All reports I have seen about blind taste tests suggest that the flavor is thin and inferior to other quality coffees.
The truth is that all men having power ought to be mistrusted. James Madison
Most people who know coffee say that in blind tests this "Shit" coffee is indistinguishable from cheap ("Shit") coffee.
People are for the most part incredibly stupid.
Why is it so hard to only have politicians for a few years, then have them go away?
I am a big coffee drinker and a very fuzzy one at that. A couple of months ago my brother in law knowing my love for coffee bought me some Kopi Luwak from in Malaysia. I cannot even begin to explain how disappointed I were in the experience of drinking this supposedly fantastic brew. I would not compare it with a cheap coffee as it do have a unique and distinct flavor and aroma that is far from unpleasant that set it apart from any other coffee I have ever had, but it certainly does not live up to the reputation it have and it is in my opinion ridiculously overrated.
"I have downloaded hundreds and hundreds of records, why would I care if somebody downloads ours?" Robin Pecknold
Initially civet coffee beans were picked from from wild civet excrement that was to be found around coffee plantations. This unusual process contributed to its rarity and subsequently, its high price. More recently, growing numbers of intensive civet "farms" have been established and operated across Southeast Asia, confining tens of thousands of animals to live in tiny cages and be force-fed.
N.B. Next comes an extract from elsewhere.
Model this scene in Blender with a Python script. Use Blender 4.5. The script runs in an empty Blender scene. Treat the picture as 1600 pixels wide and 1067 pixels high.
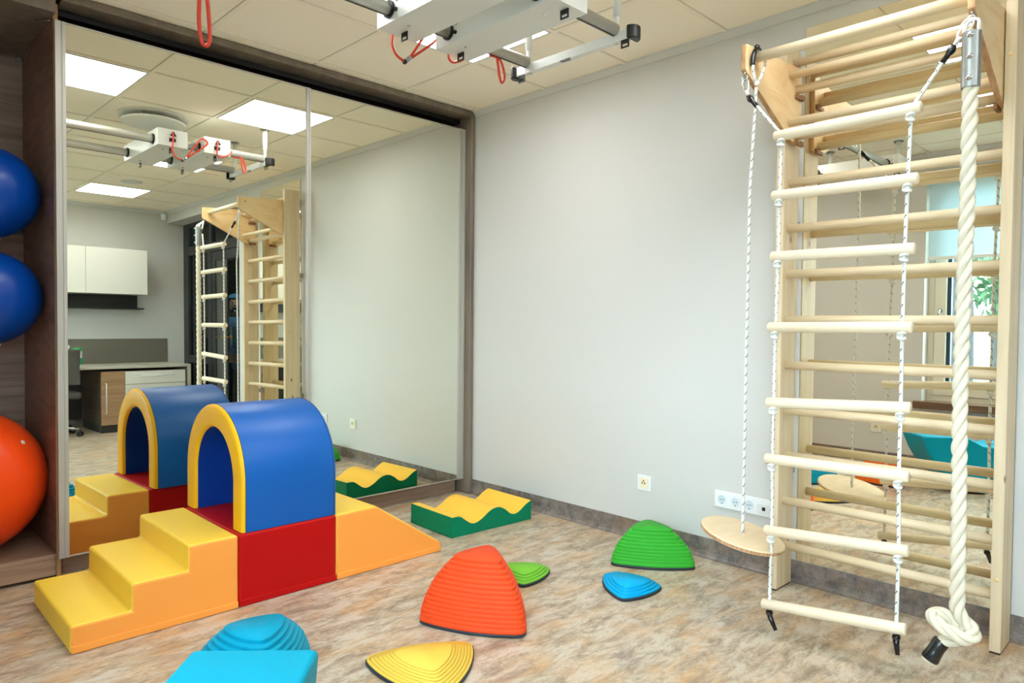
import bpy, bmesh, math, random
from mathutils import Vector, Matrix, Euler
random.seed(7)
S = bpy.context.scene
COL = S.collection
PI = math.pi

# ------------------------------------------------------------------ materials
def lin(c):
    out = []
    for v in c:
        v = v / 255.0
        out.append(v / 12.92 if v <= 0.04045 else ((v + 0.055) / 1.055) ** 2.4)
    return (out[0], out[1], out[2], 1.0)

def new_mat(name):
    m = bpy.data.materials.new(name); m.use_nodes = True
    nt = m.node_tree
    return m, nt, nt.nodes['Principled BSDF']

def setp(b, **k):
    for n, v in k.items():
        b.inputs[n.replace('_', ' ')].default_value = v

def mat(name, rgb, rough=0.5, metal=0.0, spec=0.5, bump=0.0, bscale=200.0, coat=0.0, var=0.0):
    m, nt, b = new_mat(name)
    setp(b, Base_Color=lin(rgb), Roughness=rough, Metallic=metal)
    b.inputs['Specular IOR Level'].default_value = spec
    if coat:
        b.inputs['Coat Weight'].default_value = coat; b.inputs['Coat Roughness'].default_value = 0.25
    if bump or var:
        tc = nt.nodes.new('ShaderNodeTexCoord'); n = nt.nodes.new('ShaderNodeTexNoise')
        n.inputs['Scale'].default_value = bscale; n.inputs['Detail'].default_value = 3
        nt.links.new(tc.outputs['Object'], n.inputs['Vector'])
        if bump:
            bp = nt.nodes.new('ShaderNodeBump'); bp.inputs['Strength'].default_value = bump; bp.inputs['Distance'].default_value = 0.002
            nt.links.new(n.outputs['Fac'], bp.inputs['Height']); nt.links.new(bp.outputs['Normal'], b.inputs['Normal'])
        if var:
            mx = nt.nodes.new('ShaderNodeMix'); mx.data_type = 'RGBA'
            mx.inputs['A'].default_value = lin(rgb); mx.inputs['B'].default_value = lin([max(0, c - 255 * var) for c in rgb])
            nt.links.new(n.outputs['Fac'], mx.inputs['Factor']); nt.links.new(mx.outputs['Result'], b.inputs['Base Color'])
    return m

def ramp(nt, stops):
    r = nt.nodes.new('ShaderNodeValToRGB'); e = r.color_ramp.elements
    while len(e) < len(stops): e.new(0.5)
    for i, (p, c) in enumerate(stops):
        e[i].position = p; e[i].color = lin(c)
    return r

def wood(name, stops, scale=(1, 1, 1), ns=6.0, rough=0.5, dist=0.6, rot=(0, 0, 0), coat=0.0, knots=None):
    """streaky wood grain: noise stretched along the axis with the smallest scale"""
    m, nt, b = new_mat(name)
    tc = nt.nodes.new('ShaderNodeTexCoord'); mp = nt.nodes.new('ShaderNodeMapping')
    mp.inputs['Scale'].default_value = scale; mp.inputs['Rotation'].default_value = rot
    nt.links.new(tc.outputs['Object'], mp.inputs['Vector'])
    n = nt.nodes.new('ShaderNodeTexNoise'); n.inputs['Scale'].default_value = ns; n.inputs['Detail'].default_value = 6
    n.inputs['Roughness'].default_value = 0.62; n.inputs['Distortion'].default_value = dist
    nt.links.new(mp.outputs['Vector'], n.inputs['Vector'])
    r = ramp(nt, stops); nt.links.new(n.outputs['Fac'], r.inputs['Fac'])
    out = r.outputs['Color']
    if knots:
        v = nt.nodes.new('ShaderNodeTexVoronoi'); v.inputs['Scale'].default_value = 9.0
        v.inputs['Randomness'].default_value = 1.0
        mk = nt.nodes.new('ShaderNodeMapping'); mk.inputs['Scale'].default_value = (1, 1, 0.55)
        nt.links.new(tc.outputs['Object'], mk.inputs['Vector']); nt.links.new(mk.outputs['Vector'], v.inputs['Vector'])
        kr = nt.nodes.new('ShaderNodeMapRange'); kr.inputs['From Min'].default_value = 0.05; kr.inputs['From Max'].default_value = 0.10
        kr.inputs['To Min'].default_value = 1.0; kr.inputs['To Max'].default_value = 0.0
        nt.links.new(v.outputs['Distance'], kr.inputs['Value'])
        mx = nt.nodes.new('ShaderNodeMix'); mx.data_type = 'RGBA'; mx.inputs['B'].default_value = lin(knots)
        nt.links.new(kr.outputs['Result'], mx.inputs['Factor']); nt.links.new(out, mx.inputs['A']); out = mx.outputs['Result']
    nt.links.new(out, b.inputs['Base Color'])
    setp(b, Roughness=rough)
    if coat:
        b.inputs['Coat Weight'].default_value = coat; b.inputs['Coat Roughness'].default_value = 0.2
    return m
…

'"The conditions are awful, much like battery chickens", said Chris Shepherd, deputy regional director of the conservation NGO Traffic south-east Asia. "The civets are taken from the wild and have to endure horrific conditions. They fight to stay together but they are separated and have to bear a very poor diet in very small cages. There is a high mortality rate and for some species of civet, there's a real conservation risk. It's spiralling out of control. But there's not much public awareness of how it's actually made. People need to be aware that tens of thousands of civets are being kept in these conditions. It would put people off their coffee if they knew"'.